Während Tudjman dies als Aufforderung zu Neuverhandlungen interpretierte, die er noch am frühen Sonntagmorgen mit Bosniens Präsident Alija Izetbegović aufnehmen wollte, sah dieser zu Verhandlungen keinen Anlaß.

Auch Serbiens Präsident Slobodan Milošević zeigte in Rom keine Bereitschaft, das Dayton-Abkommen in den bislang von seiner Regierung verletzten Bestimmungen zu erfüllen und entsprechenden Einfluß auf die bosnischen Serben auszuüben. Während eines zweieinhalbstündigen Gesprächs mit Izetbegović, das ein bosnischer Diplomat gegenüber der taz als „ein einziges Desaster“ beschrieb, wies Milošević erneut die Forderung zurück, die bosnischen Serbenführer Radovan Karadžić und Ratko Mladić aus dem Verkehr zu ziehen.
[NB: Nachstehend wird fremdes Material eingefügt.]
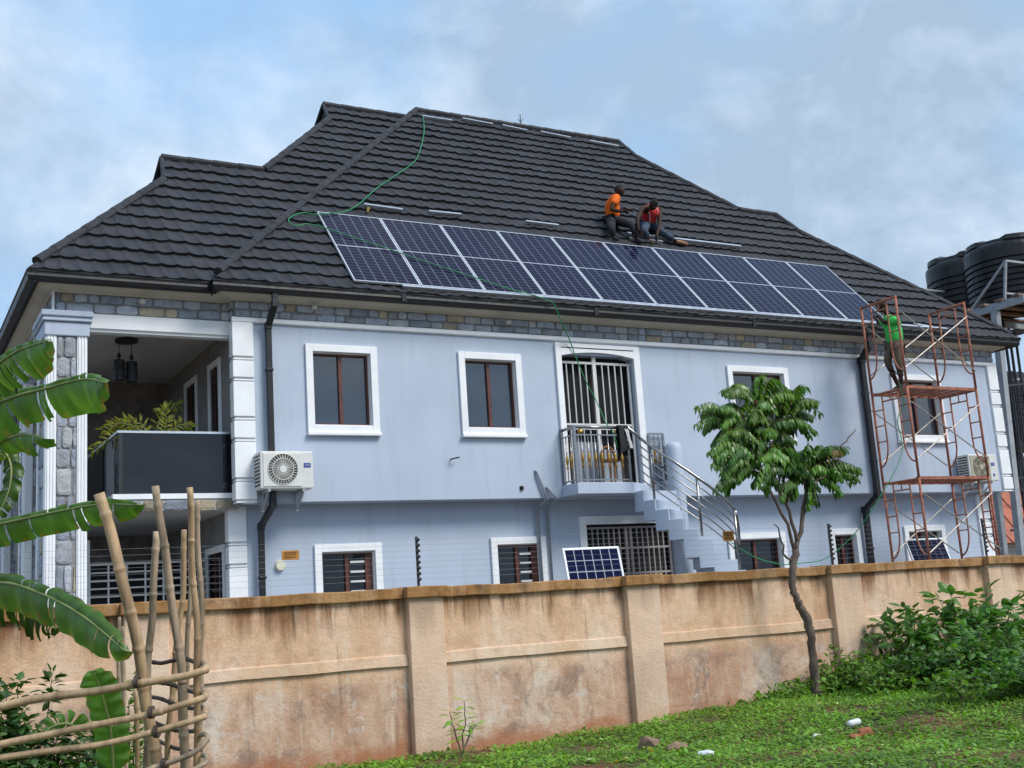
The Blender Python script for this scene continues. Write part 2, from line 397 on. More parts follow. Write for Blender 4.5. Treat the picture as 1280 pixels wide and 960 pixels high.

Izetbegović begründete diese Forderung damit, solange Karadžić und Mladić die Politik der bosnischen Serben bestimmten, gebe es keine Chance für freie und faire Wahlen. Auch sei keine Beruhigung unter den serbischen Bewohnern der fünf Vorstädte Sarajevos zu erreichen. Diese sollen laut Dayton-Abkommen zum 19. März unter Verwaltung der muslimisch-kroatischen Föderation gestellt werden. Milošević verweigerte gegenüber Izetbegović auch erneut die Anerkennung Bosniens durch Belgrad, ursprünglich einmal Vorbedingung der fünf Garantiemächte des Dayton-Abkommens für die Aufhebung der UNO-Wirtschaftssanktionen gegen Serbien und Montenegro.

Ifor durchsucht serbisches Waffenlager

Sarajevo (dpa) – Unterdessen haben sich Ifor-Truppen am Wochenende in Bosnien gegen die Serben durchgesetzt und ein Waffenlager der Bosnisch-Serbischen Armee (BSA) nahe dem Kommandobunker ihres Armeeführers General Ratko Mladić durchsucht. Wie der Ifor-Sprecher Oberst Mark Ryner gestern in Sarajevo sagte, hatten die Serben den amerikanischen Ifor-Truppen zunächst den Zugang zu den Waffenlagern bei Han Pijesak und Han Kram verwehrt. Danach wurde den Serben von der Ifor „ein Ultimatum“ gestellt. Dann habe die Inspektion erfolgreich durchgeführt werden können, sagte Ryner.

Bei der Ifor-Inspektion wurden dreizehn Schützenpanzer, fünfundzwanzig Kampfpanzer, vier Boden-Luft-Raketen und eine Reihe von Luftabwehrsystemen registriert. Die Waffen befanden sich außerhalb der Truppenentflechtungszonen, die Ifor hat jedoch das Recht, in ganz Bosnien Waffenlager zu inspizieren.